## What you need to do
Please work out how many lines in the material contain "this" and give only that figure.
-- start Data to process --
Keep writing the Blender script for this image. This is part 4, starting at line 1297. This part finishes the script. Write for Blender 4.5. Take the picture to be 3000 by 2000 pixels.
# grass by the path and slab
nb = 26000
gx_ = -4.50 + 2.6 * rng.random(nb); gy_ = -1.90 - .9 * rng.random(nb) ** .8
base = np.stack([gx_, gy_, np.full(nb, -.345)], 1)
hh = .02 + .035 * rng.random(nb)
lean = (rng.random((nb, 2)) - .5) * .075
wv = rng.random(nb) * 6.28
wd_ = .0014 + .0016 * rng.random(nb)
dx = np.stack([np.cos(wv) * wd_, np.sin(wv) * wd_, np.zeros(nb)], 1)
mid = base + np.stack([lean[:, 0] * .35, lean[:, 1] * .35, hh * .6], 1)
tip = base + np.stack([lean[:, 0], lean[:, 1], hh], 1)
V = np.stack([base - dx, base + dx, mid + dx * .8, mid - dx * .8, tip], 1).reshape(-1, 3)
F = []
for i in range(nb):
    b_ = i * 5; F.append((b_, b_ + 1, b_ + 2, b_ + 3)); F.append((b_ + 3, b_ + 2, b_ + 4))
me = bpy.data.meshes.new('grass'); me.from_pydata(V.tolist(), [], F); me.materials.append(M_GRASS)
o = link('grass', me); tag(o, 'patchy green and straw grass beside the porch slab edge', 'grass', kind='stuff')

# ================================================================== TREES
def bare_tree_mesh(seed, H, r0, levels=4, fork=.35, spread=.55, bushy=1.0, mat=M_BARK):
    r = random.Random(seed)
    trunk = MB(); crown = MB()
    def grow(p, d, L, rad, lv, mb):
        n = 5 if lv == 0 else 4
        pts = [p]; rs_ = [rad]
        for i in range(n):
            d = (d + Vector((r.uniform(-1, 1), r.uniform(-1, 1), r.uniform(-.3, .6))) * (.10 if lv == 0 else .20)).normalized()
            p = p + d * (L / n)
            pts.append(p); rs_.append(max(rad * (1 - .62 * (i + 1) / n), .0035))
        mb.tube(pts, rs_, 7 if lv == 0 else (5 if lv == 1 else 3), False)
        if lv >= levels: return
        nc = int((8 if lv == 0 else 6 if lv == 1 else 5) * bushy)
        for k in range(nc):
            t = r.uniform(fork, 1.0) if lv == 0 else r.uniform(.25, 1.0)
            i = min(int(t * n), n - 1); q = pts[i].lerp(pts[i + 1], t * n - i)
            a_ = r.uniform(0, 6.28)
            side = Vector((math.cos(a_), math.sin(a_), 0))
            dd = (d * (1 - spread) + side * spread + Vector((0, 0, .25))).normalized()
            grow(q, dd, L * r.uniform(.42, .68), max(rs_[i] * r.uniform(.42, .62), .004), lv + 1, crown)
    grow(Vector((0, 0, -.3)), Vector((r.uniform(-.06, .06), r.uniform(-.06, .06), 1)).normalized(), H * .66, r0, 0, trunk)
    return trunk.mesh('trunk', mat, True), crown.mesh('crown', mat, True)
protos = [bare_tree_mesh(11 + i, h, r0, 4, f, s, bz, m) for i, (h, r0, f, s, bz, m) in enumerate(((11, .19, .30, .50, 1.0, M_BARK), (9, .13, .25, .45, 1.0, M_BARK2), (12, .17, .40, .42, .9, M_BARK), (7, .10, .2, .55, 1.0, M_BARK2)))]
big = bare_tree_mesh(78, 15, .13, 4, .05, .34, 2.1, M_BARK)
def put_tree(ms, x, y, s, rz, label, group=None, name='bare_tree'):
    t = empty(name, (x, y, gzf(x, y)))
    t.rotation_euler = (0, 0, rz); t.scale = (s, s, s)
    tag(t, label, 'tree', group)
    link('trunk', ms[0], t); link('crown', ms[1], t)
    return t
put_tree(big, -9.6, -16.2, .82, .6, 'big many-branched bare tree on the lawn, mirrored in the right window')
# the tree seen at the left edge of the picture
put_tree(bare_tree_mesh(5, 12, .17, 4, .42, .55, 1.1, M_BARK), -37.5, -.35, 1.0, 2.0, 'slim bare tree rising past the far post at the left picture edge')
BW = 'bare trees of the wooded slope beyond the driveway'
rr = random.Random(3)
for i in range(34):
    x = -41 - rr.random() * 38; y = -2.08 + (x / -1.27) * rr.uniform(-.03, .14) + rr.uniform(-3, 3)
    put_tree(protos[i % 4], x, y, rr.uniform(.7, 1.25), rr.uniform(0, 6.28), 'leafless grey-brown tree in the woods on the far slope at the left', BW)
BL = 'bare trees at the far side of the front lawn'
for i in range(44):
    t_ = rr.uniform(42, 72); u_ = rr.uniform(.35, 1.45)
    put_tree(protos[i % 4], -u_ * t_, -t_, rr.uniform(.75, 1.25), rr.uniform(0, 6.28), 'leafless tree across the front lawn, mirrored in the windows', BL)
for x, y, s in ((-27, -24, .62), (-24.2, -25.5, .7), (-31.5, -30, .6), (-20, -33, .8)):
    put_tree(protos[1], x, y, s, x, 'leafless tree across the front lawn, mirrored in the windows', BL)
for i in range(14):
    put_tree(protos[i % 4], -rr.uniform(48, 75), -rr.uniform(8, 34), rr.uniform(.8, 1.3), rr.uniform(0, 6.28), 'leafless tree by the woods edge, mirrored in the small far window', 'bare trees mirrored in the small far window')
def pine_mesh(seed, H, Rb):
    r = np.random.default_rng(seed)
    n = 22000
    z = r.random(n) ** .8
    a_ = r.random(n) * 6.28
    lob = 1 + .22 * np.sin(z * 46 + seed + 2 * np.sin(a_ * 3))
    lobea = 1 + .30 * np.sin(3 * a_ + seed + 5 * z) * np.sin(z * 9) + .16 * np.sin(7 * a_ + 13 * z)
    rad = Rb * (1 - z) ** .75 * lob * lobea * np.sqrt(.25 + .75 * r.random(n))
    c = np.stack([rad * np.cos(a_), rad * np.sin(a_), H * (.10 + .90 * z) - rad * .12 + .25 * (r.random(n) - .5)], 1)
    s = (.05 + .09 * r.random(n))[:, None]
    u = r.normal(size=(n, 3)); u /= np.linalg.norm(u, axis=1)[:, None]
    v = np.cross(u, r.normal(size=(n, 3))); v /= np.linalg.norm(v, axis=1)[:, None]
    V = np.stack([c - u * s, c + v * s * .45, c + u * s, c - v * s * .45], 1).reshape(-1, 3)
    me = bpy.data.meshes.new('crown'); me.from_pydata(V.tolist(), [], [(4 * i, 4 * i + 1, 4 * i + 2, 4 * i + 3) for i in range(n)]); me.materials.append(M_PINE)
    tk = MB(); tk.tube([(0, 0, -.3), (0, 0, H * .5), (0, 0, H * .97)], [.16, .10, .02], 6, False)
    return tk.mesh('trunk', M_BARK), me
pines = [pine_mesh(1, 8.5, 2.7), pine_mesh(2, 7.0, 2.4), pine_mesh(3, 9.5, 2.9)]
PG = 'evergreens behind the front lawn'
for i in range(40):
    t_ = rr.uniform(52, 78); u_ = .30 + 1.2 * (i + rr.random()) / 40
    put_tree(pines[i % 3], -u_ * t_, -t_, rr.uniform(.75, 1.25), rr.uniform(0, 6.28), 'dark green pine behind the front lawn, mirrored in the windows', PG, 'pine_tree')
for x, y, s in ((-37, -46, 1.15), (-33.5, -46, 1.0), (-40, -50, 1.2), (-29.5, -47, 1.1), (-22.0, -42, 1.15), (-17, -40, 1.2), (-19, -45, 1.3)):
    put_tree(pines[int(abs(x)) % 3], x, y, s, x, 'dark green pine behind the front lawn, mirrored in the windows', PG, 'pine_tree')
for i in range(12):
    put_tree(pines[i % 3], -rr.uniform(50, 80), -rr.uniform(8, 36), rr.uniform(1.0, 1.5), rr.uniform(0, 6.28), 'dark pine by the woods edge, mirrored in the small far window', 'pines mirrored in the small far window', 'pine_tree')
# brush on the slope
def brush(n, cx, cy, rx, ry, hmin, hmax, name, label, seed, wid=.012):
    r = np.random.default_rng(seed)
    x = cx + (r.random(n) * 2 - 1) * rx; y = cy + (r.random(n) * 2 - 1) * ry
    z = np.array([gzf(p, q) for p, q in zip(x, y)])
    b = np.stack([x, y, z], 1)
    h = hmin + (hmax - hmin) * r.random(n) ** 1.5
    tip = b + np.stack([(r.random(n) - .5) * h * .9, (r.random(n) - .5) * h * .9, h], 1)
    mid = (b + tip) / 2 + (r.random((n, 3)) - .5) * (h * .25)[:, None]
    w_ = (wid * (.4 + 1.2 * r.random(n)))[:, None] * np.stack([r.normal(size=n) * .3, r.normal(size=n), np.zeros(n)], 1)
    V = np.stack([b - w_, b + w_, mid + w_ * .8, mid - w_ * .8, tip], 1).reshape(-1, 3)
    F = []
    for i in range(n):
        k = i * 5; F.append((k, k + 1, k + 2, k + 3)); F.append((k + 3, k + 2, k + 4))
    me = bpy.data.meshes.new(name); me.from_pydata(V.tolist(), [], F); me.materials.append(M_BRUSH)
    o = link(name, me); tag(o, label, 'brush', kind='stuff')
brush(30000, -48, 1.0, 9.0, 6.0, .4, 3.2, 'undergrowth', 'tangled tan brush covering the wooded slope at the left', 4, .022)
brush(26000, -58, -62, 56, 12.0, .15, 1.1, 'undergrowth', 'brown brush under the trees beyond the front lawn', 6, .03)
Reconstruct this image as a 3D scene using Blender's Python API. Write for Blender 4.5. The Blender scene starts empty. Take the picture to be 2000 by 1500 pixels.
-- end Data to process --
## In response
2